I am not at all impressed by the said submission in view of the fact that once Amending Act itself clearly shows the applicability of the said provisions is prospective, mere is no scope to give the effect of the said statutory provisions by retrospective operation. More so, debunking such claim made on behalf of the appellant Mr. Kataky, learned senior counsel for the respondents has referred a decision of the Division Bench of this Court in Oriental Insurance Co Ltd vs. Malati Devi & others reported in 2000 (1) GLT 595 (2000 (2) GLJ 93), wherein this Court following the decision of the Apex Court in Kerala State Electricity Board & another vs.
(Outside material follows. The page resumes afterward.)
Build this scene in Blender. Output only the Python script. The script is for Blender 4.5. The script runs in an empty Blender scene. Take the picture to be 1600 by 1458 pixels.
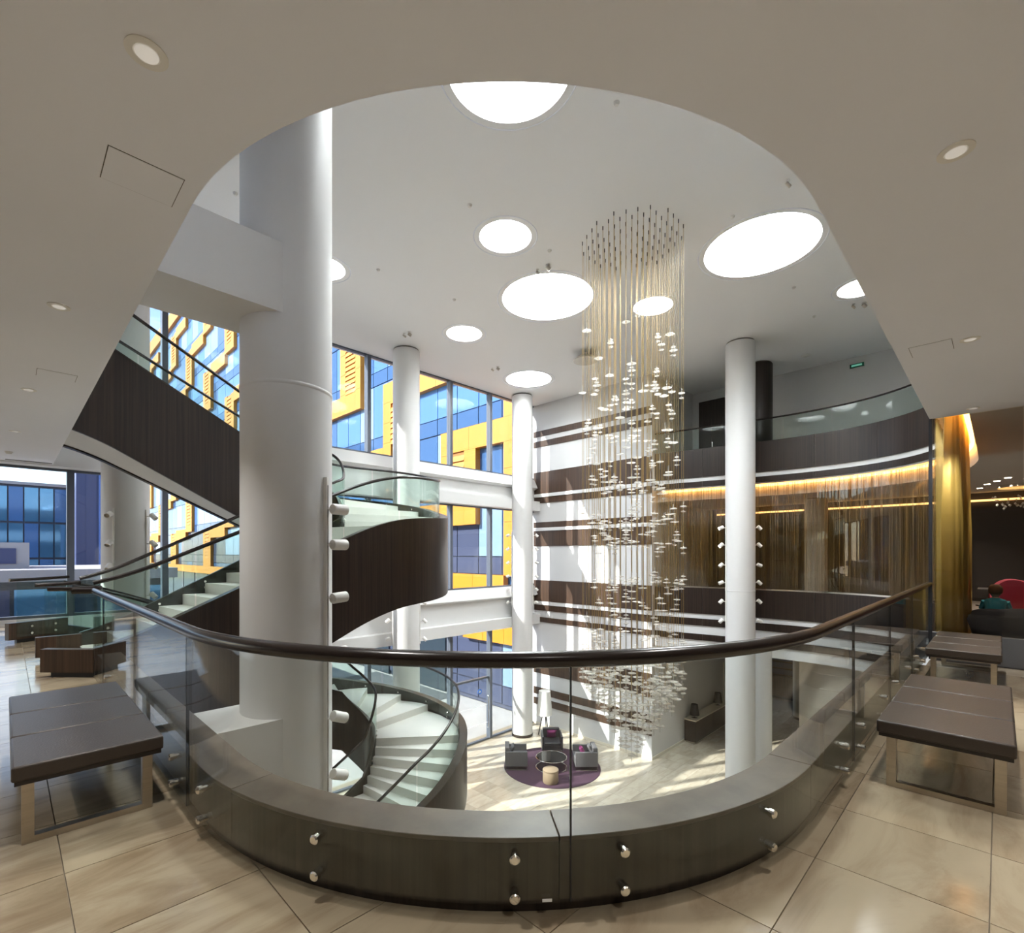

Valsala K & another reported in (1999) 8 SCC 254 held that since the accident in question took place prior to the coming into force the Amending Act (Workmen's Compensation Act, 1923), the amount of compensation payable on account of the amendment Act could not be paid for the accident which occurred prior to commencement of such amending Act. Applying the said ratio in the present case, the learned senior counsel has stated that though Workmen Compensation Act itself is a social legislation, even in that case also the question of retrospective operation of a statute was not permitted. 11. Having regard to the ratio of those cases cited above and also having given my anxious consideration to the rival submissions made on behalf of the parties, I am of the view that the Amending Act itself is very explicit as regards the prospective operation of the said provision, inasmuch as, the said provisions was made to operate with effect from 20.10.89 after being notified in the Official Gazette by the Central Govt. Since the period in question involved in the case in hand is from August, 1986 to July, 1987,1 unhesitatingly say that the provision of section 1 (6) cannot be applicable to those period. For the reasons, discussions and observations, made above, I do not find any merit in this appeal to interfere with the impugned judgment and accordingly the appeal is dismissed. No costs.